Last, he’s worried about construction runoff onto the portions of his property below The Trails. “Bottom line, what this whole thing does is it devalues my property immensely. I don’t know any way in the world they can prevent the water issues.”

Richie said he was uncertain about how much water will flow from the spillway, but that it would not be tainted with sewage. “We are not running sewage into Fletcher. We would be bad people if we did that.”

Richie also said he thought that moving away from the 4,000-square-foot lots to the 7,000-square-foot lots would please the neighborhood. “We thought it was what they wanted.”

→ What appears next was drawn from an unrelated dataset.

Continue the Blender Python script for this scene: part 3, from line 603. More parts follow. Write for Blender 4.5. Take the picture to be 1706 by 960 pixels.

In a post on the Citizens of West Pulaski County’s Facebook page, a forum for The Trails opposition, Kenneth Lipsmeyer wrote about the fact that the development is in the county but decided mostly by the city:

“Our county community does not have a legal voice in this fight in our own neighborhood. Zoning for rural West Pulaski County is dictated by the Directors of the Board of the City of Little Rock. They control all zoning matters for our community even though we are outside their city. We don’t get to vote for these elected officials and the city even has the power to preventing us from forming our own incorporated communities to manage growth in our area. Our only power is in the volume of our voice and action to let people know about the threat to the rural beauty in West Pulaski County.”